REQUIREMENTS: In the data, extract each line that holds the string "picture".
Begin SUPPLIED DATA
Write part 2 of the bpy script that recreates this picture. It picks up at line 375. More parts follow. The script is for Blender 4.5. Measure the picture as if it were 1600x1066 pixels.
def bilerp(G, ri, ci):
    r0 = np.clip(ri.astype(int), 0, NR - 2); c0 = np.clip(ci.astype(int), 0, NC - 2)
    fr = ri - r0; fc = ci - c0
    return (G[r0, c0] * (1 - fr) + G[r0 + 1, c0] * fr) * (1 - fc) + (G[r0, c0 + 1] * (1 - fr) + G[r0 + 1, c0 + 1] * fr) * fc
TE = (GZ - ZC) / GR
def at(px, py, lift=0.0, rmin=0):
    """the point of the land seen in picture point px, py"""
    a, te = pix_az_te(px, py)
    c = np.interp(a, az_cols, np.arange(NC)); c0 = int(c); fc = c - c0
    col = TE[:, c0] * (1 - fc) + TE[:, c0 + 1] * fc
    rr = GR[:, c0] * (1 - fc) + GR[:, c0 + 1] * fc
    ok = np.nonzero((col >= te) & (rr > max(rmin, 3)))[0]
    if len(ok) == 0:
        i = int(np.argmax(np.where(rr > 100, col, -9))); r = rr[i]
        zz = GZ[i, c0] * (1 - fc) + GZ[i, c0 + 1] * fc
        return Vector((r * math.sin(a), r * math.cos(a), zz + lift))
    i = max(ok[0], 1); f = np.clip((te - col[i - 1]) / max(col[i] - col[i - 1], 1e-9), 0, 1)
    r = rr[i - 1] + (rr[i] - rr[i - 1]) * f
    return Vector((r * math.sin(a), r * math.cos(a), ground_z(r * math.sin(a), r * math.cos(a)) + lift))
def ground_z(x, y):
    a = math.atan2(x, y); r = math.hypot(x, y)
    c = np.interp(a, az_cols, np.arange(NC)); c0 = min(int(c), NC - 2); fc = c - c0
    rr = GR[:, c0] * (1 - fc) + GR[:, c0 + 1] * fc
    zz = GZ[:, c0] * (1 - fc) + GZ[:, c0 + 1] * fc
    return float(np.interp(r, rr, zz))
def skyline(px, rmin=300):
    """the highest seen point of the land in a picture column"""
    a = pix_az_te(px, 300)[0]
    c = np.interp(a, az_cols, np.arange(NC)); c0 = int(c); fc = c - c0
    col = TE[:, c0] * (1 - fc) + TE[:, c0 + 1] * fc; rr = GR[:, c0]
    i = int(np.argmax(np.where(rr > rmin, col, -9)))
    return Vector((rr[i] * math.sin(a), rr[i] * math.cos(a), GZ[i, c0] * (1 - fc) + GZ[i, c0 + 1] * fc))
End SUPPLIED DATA
RESPONSE TO THIS EXERCISE:
Write part 2 of the bpy script that recreates this picture. It picks up at line 375. More parts follow. The script is for Blender 4.5. Measure the picture as if it were 1600x1066 pixels.
    """the point of the land seen in picture point px, py"""
    """the highest seen point of the land in a picture column"""